In good news, Australian housing affordability has been improving for the last four months. In the month of September, Australian capital city dwelling values were effectively unchanged (+0.1 per cent seasonally-adjusted or +0.4 per cent raw) based on results released by RP Data-Rismark today (the previous raw month of August results revised by a tiny margin from 0.0 per cent previously to -0.1 per cent).
Indeed, there has been no growth at all in capital city dwelling values since the end of May 2010. More specifically, dwelling values have actually fallen by around one per cent (or 0.8 per cent raw), which implies that affordability is getting better.
Over the September quarter, Australian capital city dwelling values declined by 0.4 per cent seasonally-adjusted (or 0.0 per cent raw). And in the 12 months to September, Australian capital city dwelling values grew by 8 per cent.
The affordability situation is even better in the less supply-constrained ‘rest of state’ markets, which cover the 40 per cent homes not located in capital cities. House values in the rest of state areas registered a seasonally-adjusted decline of 0.9 per cent in September (-1.5 per cent unadjusted), according to RP Data-Rismark.
Perhaps more interestingly, rest of state house values have realised no capital growth at all in 2010, and are up by just 2.7 per cent in the 12 months to end September.
Over the September quarter, RP Data-Rismark’s Rest of State Index recorded a 1.5 per cent seasonally adjusted fall in house values (-2.4 per cent unadjusted).
These results are gratifying insofar as they accord with our long-term projection that Australia’s housing market would flat-line in the second half of 2010. It is also worthwhile highlighting here that the monthly RP Data-Rismark Hedonic Home Value Index was the first benchmark to report a big shift in housing conditions with a substantial fall in Australian dwelling values in the month of June. This followed annualised double-digit capital growth since the start of 2009.
Other house price measures, such as APM’s stratified median price index, are now starting to fall into line.
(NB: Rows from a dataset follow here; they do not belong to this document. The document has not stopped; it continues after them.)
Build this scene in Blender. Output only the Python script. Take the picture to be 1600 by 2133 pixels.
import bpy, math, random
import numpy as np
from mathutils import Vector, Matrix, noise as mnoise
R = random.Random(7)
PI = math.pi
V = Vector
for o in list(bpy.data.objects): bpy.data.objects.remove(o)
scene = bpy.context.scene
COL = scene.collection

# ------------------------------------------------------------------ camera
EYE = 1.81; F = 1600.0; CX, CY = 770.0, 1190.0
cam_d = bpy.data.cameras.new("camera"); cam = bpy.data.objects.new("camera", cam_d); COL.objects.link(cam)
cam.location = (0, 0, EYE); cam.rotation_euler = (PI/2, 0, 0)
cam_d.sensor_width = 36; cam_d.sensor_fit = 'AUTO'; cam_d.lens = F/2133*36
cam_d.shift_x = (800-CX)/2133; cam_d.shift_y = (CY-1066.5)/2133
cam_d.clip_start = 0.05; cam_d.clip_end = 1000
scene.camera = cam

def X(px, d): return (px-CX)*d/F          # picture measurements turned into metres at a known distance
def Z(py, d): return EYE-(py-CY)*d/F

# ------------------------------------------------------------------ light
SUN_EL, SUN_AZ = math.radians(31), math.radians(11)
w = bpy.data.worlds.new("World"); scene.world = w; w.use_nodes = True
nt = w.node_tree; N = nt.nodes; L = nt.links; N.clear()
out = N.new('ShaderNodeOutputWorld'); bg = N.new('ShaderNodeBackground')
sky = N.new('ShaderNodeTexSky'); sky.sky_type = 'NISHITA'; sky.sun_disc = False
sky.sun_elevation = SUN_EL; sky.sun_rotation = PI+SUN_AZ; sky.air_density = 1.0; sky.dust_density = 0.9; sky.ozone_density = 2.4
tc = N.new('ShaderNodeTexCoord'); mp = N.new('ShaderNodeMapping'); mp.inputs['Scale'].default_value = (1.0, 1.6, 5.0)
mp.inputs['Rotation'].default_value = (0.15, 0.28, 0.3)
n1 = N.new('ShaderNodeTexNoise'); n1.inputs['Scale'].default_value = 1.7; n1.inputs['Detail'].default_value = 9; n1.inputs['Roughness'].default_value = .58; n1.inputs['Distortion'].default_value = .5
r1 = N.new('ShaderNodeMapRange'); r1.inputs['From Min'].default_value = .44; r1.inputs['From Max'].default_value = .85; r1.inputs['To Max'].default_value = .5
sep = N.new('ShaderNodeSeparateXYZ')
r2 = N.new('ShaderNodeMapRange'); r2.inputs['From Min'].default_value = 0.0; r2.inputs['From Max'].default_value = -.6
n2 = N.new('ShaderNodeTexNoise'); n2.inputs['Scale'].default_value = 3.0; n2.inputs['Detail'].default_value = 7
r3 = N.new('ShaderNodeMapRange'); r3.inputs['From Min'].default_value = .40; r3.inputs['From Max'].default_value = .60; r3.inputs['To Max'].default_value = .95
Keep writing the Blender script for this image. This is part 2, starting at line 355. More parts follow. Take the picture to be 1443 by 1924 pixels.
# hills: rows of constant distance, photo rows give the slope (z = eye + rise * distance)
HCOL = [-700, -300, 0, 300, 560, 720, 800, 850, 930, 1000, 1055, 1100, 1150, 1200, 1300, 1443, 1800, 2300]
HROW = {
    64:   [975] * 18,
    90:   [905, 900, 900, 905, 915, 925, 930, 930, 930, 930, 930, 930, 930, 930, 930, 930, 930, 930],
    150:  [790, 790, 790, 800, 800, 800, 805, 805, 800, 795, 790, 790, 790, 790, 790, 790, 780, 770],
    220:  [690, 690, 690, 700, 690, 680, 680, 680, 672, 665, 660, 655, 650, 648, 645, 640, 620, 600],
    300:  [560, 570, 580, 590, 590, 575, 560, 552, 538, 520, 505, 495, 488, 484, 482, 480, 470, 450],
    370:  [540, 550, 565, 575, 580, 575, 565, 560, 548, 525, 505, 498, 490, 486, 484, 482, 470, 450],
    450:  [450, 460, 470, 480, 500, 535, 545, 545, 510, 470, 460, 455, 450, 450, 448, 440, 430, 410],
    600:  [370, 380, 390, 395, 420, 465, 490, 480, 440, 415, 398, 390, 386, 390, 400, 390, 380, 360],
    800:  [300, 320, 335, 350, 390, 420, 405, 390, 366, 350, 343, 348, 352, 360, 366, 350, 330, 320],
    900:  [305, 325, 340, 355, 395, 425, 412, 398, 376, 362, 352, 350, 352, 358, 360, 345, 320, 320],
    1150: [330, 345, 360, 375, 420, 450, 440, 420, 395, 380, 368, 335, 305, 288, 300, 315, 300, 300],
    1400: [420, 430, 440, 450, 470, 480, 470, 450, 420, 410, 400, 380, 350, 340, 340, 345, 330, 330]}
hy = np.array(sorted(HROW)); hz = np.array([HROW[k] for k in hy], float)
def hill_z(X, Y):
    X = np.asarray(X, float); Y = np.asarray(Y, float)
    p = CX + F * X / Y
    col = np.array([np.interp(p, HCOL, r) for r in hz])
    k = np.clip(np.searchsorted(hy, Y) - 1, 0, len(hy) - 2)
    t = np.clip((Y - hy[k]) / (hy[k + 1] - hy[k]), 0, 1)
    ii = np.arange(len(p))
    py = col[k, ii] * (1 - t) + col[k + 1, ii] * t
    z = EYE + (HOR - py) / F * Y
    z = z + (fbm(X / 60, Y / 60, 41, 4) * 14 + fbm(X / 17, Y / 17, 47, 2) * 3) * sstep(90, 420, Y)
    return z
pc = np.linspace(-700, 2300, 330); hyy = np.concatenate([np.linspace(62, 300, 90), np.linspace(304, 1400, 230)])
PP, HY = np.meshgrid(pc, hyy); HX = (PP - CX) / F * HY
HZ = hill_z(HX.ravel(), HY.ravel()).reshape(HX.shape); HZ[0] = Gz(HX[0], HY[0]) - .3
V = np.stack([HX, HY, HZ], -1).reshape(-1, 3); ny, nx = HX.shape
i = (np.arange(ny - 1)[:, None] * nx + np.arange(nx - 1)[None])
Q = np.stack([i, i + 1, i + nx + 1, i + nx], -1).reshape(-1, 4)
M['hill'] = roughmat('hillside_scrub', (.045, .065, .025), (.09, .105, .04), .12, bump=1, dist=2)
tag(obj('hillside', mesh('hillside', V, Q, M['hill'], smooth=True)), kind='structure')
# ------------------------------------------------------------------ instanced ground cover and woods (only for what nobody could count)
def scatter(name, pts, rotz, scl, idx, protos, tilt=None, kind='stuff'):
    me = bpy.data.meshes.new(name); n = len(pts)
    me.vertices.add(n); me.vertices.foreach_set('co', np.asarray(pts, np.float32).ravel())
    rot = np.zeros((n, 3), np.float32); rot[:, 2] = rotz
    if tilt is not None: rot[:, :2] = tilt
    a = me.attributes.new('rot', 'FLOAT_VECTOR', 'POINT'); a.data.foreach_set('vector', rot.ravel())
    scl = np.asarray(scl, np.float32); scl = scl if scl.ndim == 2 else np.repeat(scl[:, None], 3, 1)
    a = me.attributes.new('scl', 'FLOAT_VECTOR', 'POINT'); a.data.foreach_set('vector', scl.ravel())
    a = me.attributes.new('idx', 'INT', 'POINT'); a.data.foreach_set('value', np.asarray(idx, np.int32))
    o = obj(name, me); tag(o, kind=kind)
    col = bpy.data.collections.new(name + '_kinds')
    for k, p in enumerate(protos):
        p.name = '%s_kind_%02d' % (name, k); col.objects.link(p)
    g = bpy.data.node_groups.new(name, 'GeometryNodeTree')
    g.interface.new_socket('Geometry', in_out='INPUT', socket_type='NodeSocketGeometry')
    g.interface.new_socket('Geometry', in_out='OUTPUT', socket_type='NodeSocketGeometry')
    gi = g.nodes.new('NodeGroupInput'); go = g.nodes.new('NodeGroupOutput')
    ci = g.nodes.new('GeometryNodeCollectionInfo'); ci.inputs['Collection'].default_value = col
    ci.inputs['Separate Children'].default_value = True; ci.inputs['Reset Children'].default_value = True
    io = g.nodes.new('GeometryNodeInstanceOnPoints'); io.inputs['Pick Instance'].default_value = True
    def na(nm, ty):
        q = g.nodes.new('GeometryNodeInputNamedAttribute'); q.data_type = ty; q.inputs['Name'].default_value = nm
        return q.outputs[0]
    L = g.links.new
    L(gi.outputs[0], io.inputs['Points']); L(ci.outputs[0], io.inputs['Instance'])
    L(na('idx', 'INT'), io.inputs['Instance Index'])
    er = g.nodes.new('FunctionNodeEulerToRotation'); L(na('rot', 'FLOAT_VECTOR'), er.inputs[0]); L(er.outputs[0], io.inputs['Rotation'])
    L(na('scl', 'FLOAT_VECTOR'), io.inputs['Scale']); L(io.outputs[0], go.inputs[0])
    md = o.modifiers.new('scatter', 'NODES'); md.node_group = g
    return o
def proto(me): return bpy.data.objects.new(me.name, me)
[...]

We expect the ABS’s stratified median price index to report similarly negative results for the third quarter on Monday.
Nationally, the median Australian dwelling price (across all regions) in the three months to end September was $406,500 which is $9,500 (or 2.3 per cent) lower than it was at the end of June 2010 (note: medians should not be used to measure changes in value over time).
After falling 1.7 per cent since the end of May, the 20 per cent most expensive (capital city) suburbs in Australia staged a comeback in the month of September by generating modest capital gains of 0.4 per cent. In contrast, the cheapest 20 per cent of suburbs fell in value by 0.4 per cent. The most resilient part of the market has been the middle 60 per cent of suburbs, which realised 0.7 per cent capital growth in September.
There has been much recent talk about housing bubbles, which appears to be a universal constant in the local landscape no matter what part of the cycle one finds oneself in. GMO’s Jeremy Grantham has sought to defend himself after coming in for a tonne of technical criticism for the questionable analysis he used to justify claims that Australia was in the grip of the mother of all bubbles. Unfortunately, Mr Grantham got it wrong again. The immediate clue in his latest response is the argument he tenders upfront: there must be a housing bubble because people have disagreed with him!
Grantham then reasserts the line that Australia’s dwelling price-to-income ratio is 7.5 times or higher, when many experts, including the RBA, have repeatedly demonstrated that this is wrong: the right ratio is about 4-5 times if you compare national dwelling prices with national incomes, or capital city dwelling prices with capital city incomes. Just this week, Westpac’s Matthew Hassan concluded, “A price to income ratio based on an all dwellings, all regions national median is 4.3x and has ranged between 3.9x and 4.4x over the last 7 years. This compares to an often quoted national price to income ratio from Demographia of 6.8x, who view a ratio over 5x as severely unaffordable.”
A final mistake is Grantham's claim that Australia has "accommodating monetary conditions", when, in fact, mortgage rates are exactly in line with their long-term averages, and amongst the highest in the developed world.
The biggest risk to Australia’s housing market is likely posed by the course of monetary policy. The consensus view is that the cash rate will rise another 100 basis points to 5.5 per cent. Banks are also likely to add another 25 basis points on top of this, leading to an effective increase in lending rates of 125 basis points. This means that the headline variable mortgage rate will rise to 8.65 per cent.
While household balance-sheets will be supported by a strong labour market and robust income growth, our analysis suggests that a substantial increase in rates would put some downward pressure on dwelling prices. New borrowers taking out loans should, therefore, be sure that they can service mortgage rates that are a good 1.5 per cent higher than what they are currently paying.
RP Data-Rismark’s Hedonic Index is based on Australia’s largest real estate database, which has recorded 266,942 dwelling sales in 2010 alone, and is the preferred benchmark for most economists.